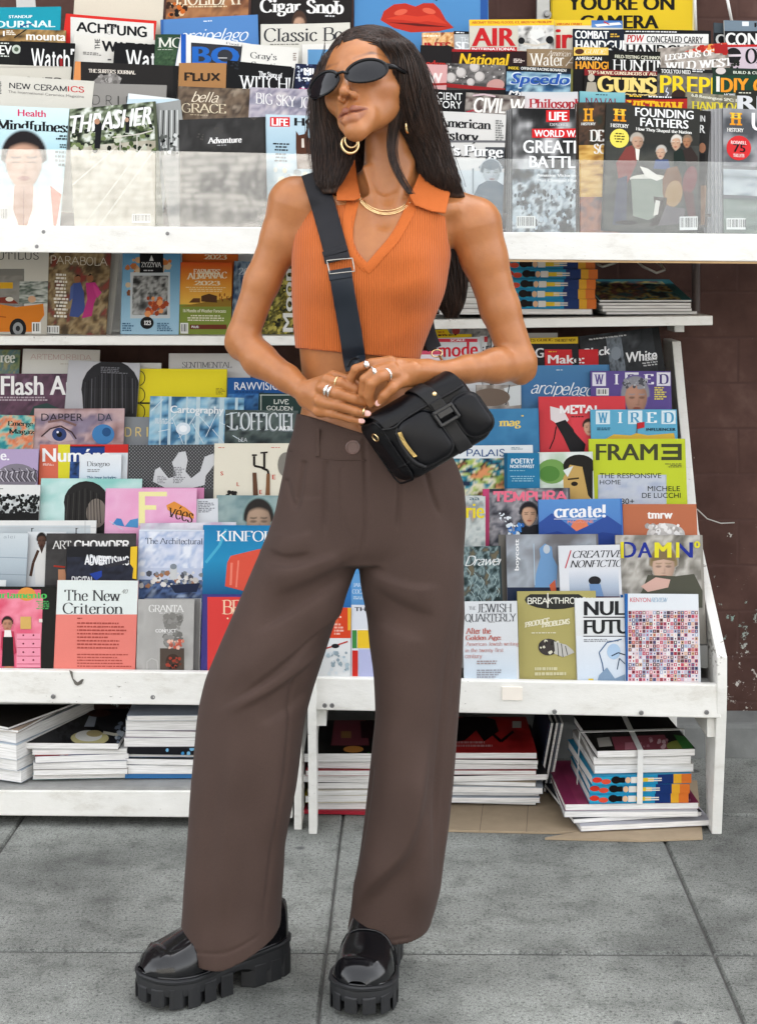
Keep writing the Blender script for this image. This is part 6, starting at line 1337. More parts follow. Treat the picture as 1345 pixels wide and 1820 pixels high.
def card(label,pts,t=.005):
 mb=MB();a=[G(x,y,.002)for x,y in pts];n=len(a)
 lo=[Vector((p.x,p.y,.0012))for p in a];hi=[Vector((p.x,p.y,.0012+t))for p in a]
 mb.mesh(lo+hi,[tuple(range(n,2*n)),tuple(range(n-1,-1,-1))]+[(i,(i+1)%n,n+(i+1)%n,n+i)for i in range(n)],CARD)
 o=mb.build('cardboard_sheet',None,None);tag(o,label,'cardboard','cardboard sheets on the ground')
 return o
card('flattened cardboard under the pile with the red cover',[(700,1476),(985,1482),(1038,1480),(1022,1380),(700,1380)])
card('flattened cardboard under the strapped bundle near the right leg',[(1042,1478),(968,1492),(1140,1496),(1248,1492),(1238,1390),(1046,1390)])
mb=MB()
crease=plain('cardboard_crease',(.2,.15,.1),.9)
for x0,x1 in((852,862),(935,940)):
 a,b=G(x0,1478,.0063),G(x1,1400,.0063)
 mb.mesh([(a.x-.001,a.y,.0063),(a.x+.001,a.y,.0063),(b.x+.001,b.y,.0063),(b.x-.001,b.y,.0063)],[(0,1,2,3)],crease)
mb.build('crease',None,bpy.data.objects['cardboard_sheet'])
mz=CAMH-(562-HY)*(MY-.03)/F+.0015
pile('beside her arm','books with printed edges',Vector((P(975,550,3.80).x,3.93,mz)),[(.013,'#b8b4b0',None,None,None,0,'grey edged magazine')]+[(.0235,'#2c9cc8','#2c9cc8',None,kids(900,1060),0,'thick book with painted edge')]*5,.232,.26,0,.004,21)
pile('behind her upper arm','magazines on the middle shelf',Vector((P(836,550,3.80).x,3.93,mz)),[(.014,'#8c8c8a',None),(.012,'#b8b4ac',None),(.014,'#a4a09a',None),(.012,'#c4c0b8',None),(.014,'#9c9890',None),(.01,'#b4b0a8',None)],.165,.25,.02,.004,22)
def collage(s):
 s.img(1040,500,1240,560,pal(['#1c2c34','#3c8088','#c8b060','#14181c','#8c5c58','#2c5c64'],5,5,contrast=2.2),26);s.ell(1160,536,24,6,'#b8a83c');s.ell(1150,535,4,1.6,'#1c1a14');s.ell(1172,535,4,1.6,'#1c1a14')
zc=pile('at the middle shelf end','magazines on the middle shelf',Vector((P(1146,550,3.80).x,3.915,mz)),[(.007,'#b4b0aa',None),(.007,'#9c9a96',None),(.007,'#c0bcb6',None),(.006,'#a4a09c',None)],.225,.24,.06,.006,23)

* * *

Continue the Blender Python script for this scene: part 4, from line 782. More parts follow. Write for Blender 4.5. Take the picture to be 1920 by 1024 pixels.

(What you have to do) Report how many lines of the listing hold the string "More", giving only the number.

(Output below) 2